Israel cooperated in the action by arresting a large number of recently elected members of the legislature and, in some cases, held them for long periods of time. This effectively prevented the recently elected legislature from holding any formal meetings.
The historical background of the current Fatah-Hamas standoff was presented in careful detail in a New Republic article, February 13, 2013 by John B. Judis, entitled, Clueless in Gaza: New evidence that Bush undermined a two-state solution.

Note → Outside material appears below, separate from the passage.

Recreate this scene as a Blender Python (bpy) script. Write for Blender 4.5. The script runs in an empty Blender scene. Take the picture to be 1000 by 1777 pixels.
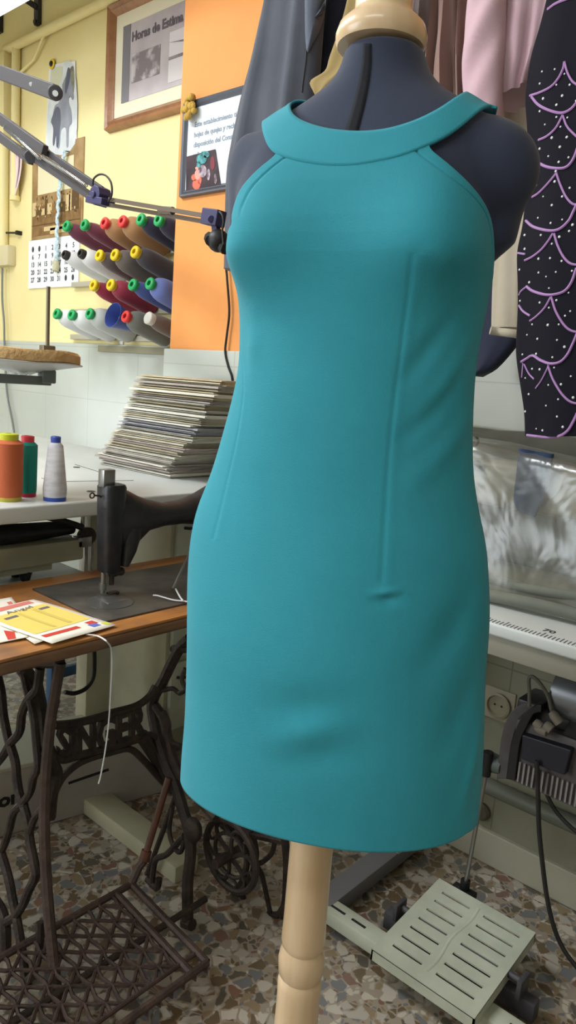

Judis turns first to Elliott Abrams to examine what became the official narrative of the start of the Palestinian government split in 2007. He also reports on an effective debunking of that narrative. He begins:
"A decisive turning point in the recent political history of Palestine came in June 2007, when Hamas defeated Fatah's security forces in Gaza and took over uncontested administration of the strip. This was the moment that Palestine became divided in two with rival governments in charge -- Hamas in Gaza and Fatah leader Mahmoud Abbas's Palestinian Authority in West Bank -- which meant the end of a single, coherent Palestinian leadership that could negotiate with the Israelis."
The political effects of "Hamas' ousting of Fatah are clear enough," writes Judis, who then traces the birth of the "prevailing narrative" in the Fatah-Hamas split."
Washington's prevailing narrative about that version of the narrative has been "self-serving," Judis writes, in a book written by Elliott Abrams, Tested by Zion: The Bush Administration and the Israeli-Palestinian Conflict.
Abrams worked for George W. Bush's National Security Council, supervising American policy in the Middle East. His book offers the standard line,
"...charging that Hamas staged a 'coup' in Gaza because it feared that 'time might bring greater strength for what Hamas saw as Fatah and we saw as the legitimate PA national security forces.' Abrams acknowledges that Hamas leaders might have believed there was 'a conspiracy to crush it,' but dismisses the possibility that there actually was one, and that the United States might have played any role in it."
Abrams' account, Judis writes, "is in marked contrast with the testimony put forth independently by two journalists, Paul McGeough and David Rose, by a former British intelligence official, Alistair Crooke, who had served as a special advisor on the Middle East to the European Union, and by UN Under-Secretary General Alvaro de Soto..."
"Key parts of the this alternative narrative have been confirmed by leaked government documents and contemporary newspaper accounts and by David Wurmser, who was Middle East advisor at the time to Vice President Dick Cheney."This version of events is considerably more damning about Washington's role in the events leading up to the Hamas 'coup.' According to the alternative narrative, the Bush administration blundered at every turn in its dealings with the Palestinians.
"It encouraged an election on the assumption that Abbas and Fatah would win. When Hamas was victorious, it sought to nullify the results and to block a unity government between Fatah and Hamas, even though such a government might have actually become a credible partner in peace negotiations.
"And the Bush administration helped arm Fatah's security forces against Hamas, which stoked the civil war and led to Hamas taking over Gaza. According to this narrative, Hamas was basically right about American intentions.
"... Abrams' reputation is tarred by his admission that he withheld documents from Congress during the Iran-Contra investigation. On the other side, Rose published credulous accounts in 2001 linking Saddam Hussein to al-Qaeda.
"But I believe that the alternative narrative fits the outward events much better than what Abrams recounts in his book."
The remainder of the Judis article puts these conflicting narratives in the context of contemporary American diplomacy.
It is not a pretty picture, both because of the impact of the Bush and Abrams 2007 record, and because Judis demontrates what an Israel-U.S. controlled narrative, dutifully reported and maintained by western media, does to hold the western public in bondage to Israel's grip on public opinion.
Jimmy Carter remains as one of the very few American public figures willing to break with that grip and broker a unity agreement between Hamas and Fatah.
The fact that Benjamin Netanyahu refuses to meet with an ex-U.S. president, and prevents any of Israel's leaders with even a courtesy visit with Carter, is but one more sign of Israeli disdain of any and all, who do not embrace Netanyahu's vision of Israel's exceptionalism.